Wear something that makes you feel beautiful or handsome. If you are self-conscious about a particular part of your body, draw attention to another part by adding an embellishment there. For example, I have rather large arms – those muscles help me hold my baby and serve me well, but next to my husband who is thin, they look extra chunky. So I typically opt for loose sleeves, rather than going sleeveless, when we get photos taken and up-play my hair, which is long and thick. Other tricks for an area you want to downplay include adding a chunky statement necklace or wearing a darker color or big pattern.
All that being said, and this is really important, photos can be hard if you are self-conscious because they will show you as you are. If you are used to taking selfies from a high angle, it may be a bit of a shock to see your body for the first time as it actually is.

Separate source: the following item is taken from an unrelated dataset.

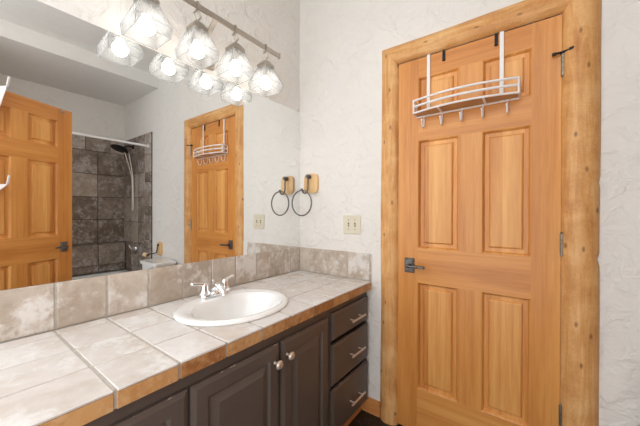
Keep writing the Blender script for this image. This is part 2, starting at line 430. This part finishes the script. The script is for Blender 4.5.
grid_tiles(m, R, 'x', XF-0.020, 0.012)
struct(m.build('wall_tile_far', ['stile', 'sgrout']), 'brown slate tile on the far shower wall', 'tiled wall')
m = MB(); m.box(TX, XF-0.021, -0.010, -0.0005, 0.0, TT-0.002, mi=1)
R = []
for z0, z1 in [(0.02,0.22),(0.22,0.51),(0.51,0.80),(0.80,1.07),(1.07,1.38),(1.38,1.68),(1.68,2.15)]:
    for a, b in ((2.47,2.665),(2.665,2.86),(2.86,3.098)): R.append((a, b, z0, z1))
z = TT
for hh in (0.26,0.22,0.11,0.30,0.10,0.30,0.10,0.30,0.10,0.30,0.05):
    R.append((TX, 2.47, max(z-hh, 0.02), z)); z -= hh
    if z < 0.05: break
grid_tiles(m, R, 'y', -0.018, 0.010)
struct(m.build('wall_tile_back', ['stile', 'sgrout']), 'brown slate tile behind the shower head', 'tiled wall')
# tiled ledge along the far wall
m = MB(); m.box(XF-0.075, XF-0.021, -1.54, -0.022, 0.435, 0.785, mi=1)
y = -0.024
while y > -1.5:
    y2 = max(y-0.296, -1.54)
    m.box(XF-0.083, XF-0.074, y2+.003, y-.003, 0.53, 0.782, 0.002, 0); m.box(XF-0.083, XF-0.074, y2+.003, y-.003, 0.44, 0.524, 0.002, 0)
    m.box(XF-0.086, XF-0.022, y2+.003, y-.003, 0.783, 0.800, 0.003, 0); y = y2
struct(m.build('trim_4', ['stile', 'sgrout']), 'slate ledge running along the far shower wall', 'ledge')
# bathtub
tb = thing('bathtub', 'white bathtub under the slate tiles, only its rim showing in the mirror', 'bathtub', (2.68, -0.78, 0))
def rrect(x0, x1, y0, y1, r, z, n=5):
    out = []
    for cx, cy, a0 in ((x1-r, y1-r, 0), (x0+r, y1-r, 90), (x0+r, y0+r, 180), (x1-r, y0+r, 270)):
        for k in range(n+1):
            a = math.radians(a0 + 90*k/n); out.append((cx+r*math.cos(a), cy+r*math.sin(a), z))
    return out
m = MB(); x0, x1, y0, y1 = 2.335, 3.032, -1.545, -0.022
m.rings([rrect(x0,x1,y0,y1,.01,0.001), rrect(x0,x1,y0,y1,.01,0.42), rrect(x0+.006,x1-.006,y0+.006,y1-.006,.012,0.43),
         rrect(x0+.06,x1-.06,y0+.07,y1-.07,.10,0.43), rrect(x0+.075,x1-.075,y0+.085,y1-.085,.10,0.415),
         rrect(x0+.12,x1-.12,y0+.16,y1-.14,.12,0.16), rrect(x0+.17,x1-.17,y0+.22,y1-.20,.12,0.12)])
m.build('basin', 'tub', tb)
m = MB(); m.lathe([(0.034,0),(0.034,0.004),(0.02,0.006)], (2.68,-0.25,0.1205), 'z'); m.build('drain', 'chrome', tb)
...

But this is you. And your partner loves you as you are and sees that body from those angles all the time. The only person who is going to be conscious of these things is… (drum roll) you. Seriously, no one else cares. You are getting married to someone who loves you the way you are. And if they don’t, run. You shouldn’t be marrying them.
If you want autumn foliage for engagement photos in Shenandoah National Park on a weekend at sunset – there’s basically a 100 percent chance your chosen site will be packed, wherever it may be.
For most people, trying to look relaxed for a photo session amid a crowd of strangers is not ideal.
So I recommend planning a session at a time and place there will be as few other people around as possible. Look, you’re going to enjoy the experience a lot more when other outdoor enthusiasts aren’t giving you the side eye while you are getting photographed.
Yet, here’s the reality… many of the locations I have on my blogs are popular spots. The reason for that is they are easy to get to. Take Raven’s Roost. You can’t tell, but the last time I shot there, there were two other couples getting their photos taken – so three photoshoots were happening simultaneously! Plus there were other people exploring the area, having a picnic, watching the sunset, etc. If that doesn’t bother you, then by all means, go for it – it’s an amazing location you can get to super easily. In fact, it’s probably one of the best spots for engagement photos in the area. That’s why it’s so popular. But if that sounds terrible to you, there are alternatives.
#A. Maybe because folks like to sleep in, sunrise is typically less crowded than sunset in all the popular locations.
#B. Weekdays are always less crowded than weekends – whatever time of day.
#C. Consider one of the hidden gems I know about (or maybe you know about) – they may not be as “epic” as Stony Man, Hawksbill or Bearfence, but you still get mountain views and a LOT less company.
#D. Go out of the park completely. A lot of people go to Shenandoah because that’s the national park in Virginia, but Virginia also has several national forests and many state forests that have amazing views, hikes and waterfalls. Some are well known, such as Spy Rock, McAfee’s Knob and Crabtree Falls, but lesser-known gems include Big Schloss and Tibbet Knob. Here is a roundup of state parks well worth exploring, and here is a list of hikes and overlooks off the Appalachian Trail.
Let 2020-21 be your year for trying something new, for being adventurous, and getting amazing photographs in the process!